*Problem details*
Write out exactly the lines below that run from the one containing "Model this scene" through the one containing "PI = math.pi", both included, with no other lines.

(Records contained in a dataset)
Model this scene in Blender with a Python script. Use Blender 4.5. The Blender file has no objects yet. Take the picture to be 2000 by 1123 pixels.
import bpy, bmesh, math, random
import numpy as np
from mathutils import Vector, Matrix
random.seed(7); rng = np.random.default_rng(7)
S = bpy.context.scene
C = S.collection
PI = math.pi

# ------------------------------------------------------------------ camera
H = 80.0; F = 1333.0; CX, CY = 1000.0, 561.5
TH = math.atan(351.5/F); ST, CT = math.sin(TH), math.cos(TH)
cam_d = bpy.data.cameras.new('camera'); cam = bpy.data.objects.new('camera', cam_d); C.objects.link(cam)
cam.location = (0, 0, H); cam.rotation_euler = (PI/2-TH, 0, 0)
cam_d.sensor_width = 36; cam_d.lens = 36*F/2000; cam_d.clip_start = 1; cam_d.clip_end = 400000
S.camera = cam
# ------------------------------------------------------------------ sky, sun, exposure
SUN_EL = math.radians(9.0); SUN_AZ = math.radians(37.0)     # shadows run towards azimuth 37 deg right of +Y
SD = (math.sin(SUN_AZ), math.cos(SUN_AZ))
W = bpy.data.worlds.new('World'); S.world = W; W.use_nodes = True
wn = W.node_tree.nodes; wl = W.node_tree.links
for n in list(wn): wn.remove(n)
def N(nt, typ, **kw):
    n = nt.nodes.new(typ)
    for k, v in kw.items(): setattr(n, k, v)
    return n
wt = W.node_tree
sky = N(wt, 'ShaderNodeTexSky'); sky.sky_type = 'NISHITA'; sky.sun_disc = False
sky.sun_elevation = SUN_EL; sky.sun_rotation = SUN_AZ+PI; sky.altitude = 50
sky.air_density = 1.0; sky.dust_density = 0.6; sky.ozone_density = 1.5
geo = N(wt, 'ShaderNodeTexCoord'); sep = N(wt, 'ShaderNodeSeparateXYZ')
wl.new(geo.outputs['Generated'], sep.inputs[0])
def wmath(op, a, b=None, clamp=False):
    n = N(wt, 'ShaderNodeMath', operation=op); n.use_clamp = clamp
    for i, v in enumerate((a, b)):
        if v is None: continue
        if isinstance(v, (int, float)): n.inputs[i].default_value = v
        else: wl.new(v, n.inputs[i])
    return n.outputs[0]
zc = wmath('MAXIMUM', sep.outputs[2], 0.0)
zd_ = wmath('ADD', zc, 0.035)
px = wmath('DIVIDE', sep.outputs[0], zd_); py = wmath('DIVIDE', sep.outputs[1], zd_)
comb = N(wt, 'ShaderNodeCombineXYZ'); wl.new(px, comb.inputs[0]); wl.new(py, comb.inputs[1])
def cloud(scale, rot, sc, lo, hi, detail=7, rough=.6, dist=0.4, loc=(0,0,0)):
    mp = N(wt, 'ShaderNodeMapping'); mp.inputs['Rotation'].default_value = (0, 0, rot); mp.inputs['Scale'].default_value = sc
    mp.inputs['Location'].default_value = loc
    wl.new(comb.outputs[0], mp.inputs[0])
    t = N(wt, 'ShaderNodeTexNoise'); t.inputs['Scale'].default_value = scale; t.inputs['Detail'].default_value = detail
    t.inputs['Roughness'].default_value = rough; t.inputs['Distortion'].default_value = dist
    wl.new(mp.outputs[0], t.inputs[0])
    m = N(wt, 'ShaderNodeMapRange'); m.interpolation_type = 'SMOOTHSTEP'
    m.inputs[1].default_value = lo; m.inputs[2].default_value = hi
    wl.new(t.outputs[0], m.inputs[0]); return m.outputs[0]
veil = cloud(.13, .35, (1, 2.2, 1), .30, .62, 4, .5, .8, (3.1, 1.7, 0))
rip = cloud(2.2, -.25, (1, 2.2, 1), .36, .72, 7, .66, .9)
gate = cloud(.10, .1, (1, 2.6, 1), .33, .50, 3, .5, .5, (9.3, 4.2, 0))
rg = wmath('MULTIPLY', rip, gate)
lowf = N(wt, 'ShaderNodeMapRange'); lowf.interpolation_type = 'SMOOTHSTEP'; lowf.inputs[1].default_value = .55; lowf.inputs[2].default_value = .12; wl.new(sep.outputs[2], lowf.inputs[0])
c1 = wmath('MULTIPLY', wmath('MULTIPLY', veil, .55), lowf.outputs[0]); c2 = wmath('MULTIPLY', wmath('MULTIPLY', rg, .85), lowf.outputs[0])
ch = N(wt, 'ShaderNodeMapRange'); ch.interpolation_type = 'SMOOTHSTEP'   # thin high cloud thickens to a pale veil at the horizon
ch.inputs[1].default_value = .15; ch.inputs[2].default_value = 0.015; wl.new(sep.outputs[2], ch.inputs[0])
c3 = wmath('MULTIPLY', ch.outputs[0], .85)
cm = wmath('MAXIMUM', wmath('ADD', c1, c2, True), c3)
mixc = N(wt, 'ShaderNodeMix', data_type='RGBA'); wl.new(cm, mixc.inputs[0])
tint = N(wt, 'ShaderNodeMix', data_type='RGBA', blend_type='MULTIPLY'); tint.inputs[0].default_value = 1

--

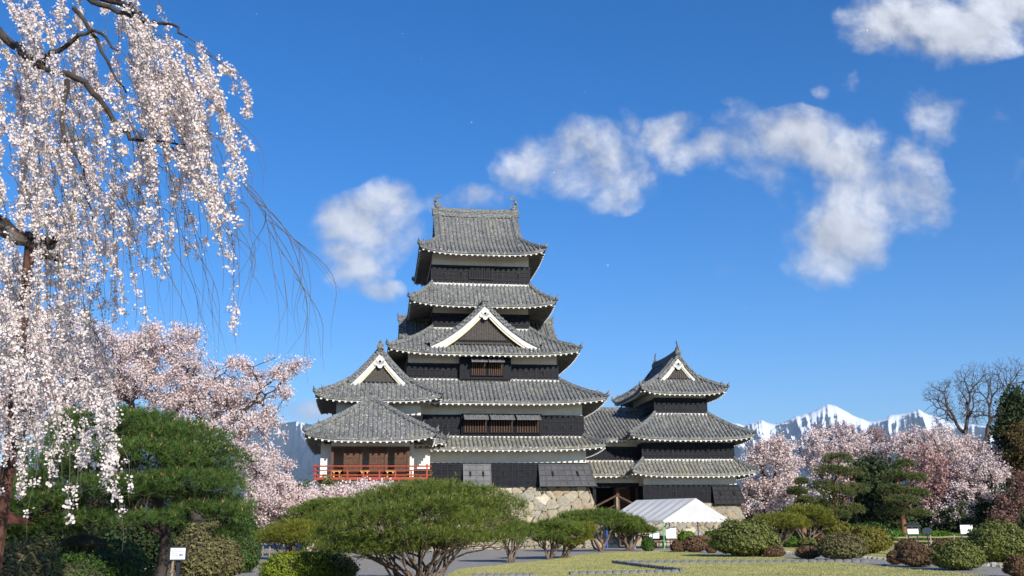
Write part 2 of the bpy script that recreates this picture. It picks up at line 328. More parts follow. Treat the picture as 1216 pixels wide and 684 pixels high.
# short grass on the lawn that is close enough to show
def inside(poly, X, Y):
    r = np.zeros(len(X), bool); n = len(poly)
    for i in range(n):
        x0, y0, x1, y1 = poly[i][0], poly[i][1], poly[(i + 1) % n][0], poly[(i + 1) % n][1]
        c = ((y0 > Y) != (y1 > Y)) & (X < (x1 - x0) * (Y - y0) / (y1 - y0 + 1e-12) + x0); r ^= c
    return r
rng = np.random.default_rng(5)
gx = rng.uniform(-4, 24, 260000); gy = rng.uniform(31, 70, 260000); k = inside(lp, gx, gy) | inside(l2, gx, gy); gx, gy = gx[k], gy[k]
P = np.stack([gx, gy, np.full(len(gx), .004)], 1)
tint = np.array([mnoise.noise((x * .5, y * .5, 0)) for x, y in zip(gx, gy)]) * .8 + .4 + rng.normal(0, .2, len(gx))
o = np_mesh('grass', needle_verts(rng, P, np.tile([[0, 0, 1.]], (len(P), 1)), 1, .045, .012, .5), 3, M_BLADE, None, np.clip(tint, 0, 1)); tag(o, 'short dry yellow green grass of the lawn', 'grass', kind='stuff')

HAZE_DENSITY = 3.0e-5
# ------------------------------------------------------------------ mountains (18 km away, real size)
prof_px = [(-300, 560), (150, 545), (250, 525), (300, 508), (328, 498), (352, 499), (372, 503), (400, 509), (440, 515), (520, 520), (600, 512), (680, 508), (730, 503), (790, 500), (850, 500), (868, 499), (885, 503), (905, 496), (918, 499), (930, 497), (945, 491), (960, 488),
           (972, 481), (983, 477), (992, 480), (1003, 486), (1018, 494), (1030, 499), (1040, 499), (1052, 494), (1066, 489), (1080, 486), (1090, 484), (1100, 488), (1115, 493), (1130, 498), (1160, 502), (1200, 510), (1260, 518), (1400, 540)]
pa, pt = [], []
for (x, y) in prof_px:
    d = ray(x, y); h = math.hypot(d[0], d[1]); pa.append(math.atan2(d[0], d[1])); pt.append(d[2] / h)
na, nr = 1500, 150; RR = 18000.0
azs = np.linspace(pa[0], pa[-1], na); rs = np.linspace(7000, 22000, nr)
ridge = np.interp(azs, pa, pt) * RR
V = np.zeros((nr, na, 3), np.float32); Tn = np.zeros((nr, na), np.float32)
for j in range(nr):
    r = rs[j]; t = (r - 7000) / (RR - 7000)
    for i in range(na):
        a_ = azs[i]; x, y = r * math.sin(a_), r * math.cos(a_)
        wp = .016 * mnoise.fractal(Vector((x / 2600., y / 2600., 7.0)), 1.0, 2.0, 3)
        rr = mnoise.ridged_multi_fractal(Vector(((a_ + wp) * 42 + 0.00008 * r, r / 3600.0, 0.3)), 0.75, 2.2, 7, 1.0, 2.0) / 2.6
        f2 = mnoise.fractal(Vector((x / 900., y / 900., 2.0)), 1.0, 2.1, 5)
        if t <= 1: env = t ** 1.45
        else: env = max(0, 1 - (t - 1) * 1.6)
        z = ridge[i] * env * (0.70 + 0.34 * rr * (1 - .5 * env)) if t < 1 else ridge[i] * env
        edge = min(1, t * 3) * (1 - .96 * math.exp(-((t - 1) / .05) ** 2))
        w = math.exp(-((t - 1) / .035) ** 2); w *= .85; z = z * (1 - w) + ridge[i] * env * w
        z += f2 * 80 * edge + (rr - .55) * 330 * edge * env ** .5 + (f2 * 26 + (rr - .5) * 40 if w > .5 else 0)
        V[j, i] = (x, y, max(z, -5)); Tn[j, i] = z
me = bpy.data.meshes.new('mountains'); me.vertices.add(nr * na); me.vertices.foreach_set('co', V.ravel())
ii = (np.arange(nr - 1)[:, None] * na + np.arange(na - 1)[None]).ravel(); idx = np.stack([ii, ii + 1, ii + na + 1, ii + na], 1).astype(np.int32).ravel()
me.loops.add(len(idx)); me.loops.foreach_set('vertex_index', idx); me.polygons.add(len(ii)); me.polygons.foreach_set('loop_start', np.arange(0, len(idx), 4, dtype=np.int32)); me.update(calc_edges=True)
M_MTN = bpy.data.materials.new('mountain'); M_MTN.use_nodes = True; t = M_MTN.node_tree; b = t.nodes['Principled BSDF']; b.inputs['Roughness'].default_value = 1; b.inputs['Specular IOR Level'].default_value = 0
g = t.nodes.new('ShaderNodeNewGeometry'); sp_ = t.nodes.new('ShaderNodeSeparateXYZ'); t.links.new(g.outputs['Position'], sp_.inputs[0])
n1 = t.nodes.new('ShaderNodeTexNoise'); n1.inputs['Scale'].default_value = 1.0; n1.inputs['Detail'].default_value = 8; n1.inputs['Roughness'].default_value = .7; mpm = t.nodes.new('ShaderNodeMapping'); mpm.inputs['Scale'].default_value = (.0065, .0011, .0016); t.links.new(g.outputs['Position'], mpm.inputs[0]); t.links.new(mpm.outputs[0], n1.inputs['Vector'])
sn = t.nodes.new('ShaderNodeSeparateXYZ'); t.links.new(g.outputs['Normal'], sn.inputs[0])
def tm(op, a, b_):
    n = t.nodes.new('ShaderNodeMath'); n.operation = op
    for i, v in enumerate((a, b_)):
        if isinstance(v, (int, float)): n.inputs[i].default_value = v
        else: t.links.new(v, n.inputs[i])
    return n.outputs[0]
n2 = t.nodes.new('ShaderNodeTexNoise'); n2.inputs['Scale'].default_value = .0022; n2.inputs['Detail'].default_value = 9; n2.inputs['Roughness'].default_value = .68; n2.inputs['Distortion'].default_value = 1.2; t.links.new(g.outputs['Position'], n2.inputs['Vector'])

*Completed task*
Model this scene in Blender with a Python script. Use Blender 4.5. The Blender file has no objects yet. Take the picture to be 2000 by 1123 pixels.
import bpy, bmesh, math, random
import numpy as np
from mathutils import Vector, Matrix
random.seed(7); rng = np.random.default_rng(7)
S = bpy.context.scene
C = S.collection
PI = math.pi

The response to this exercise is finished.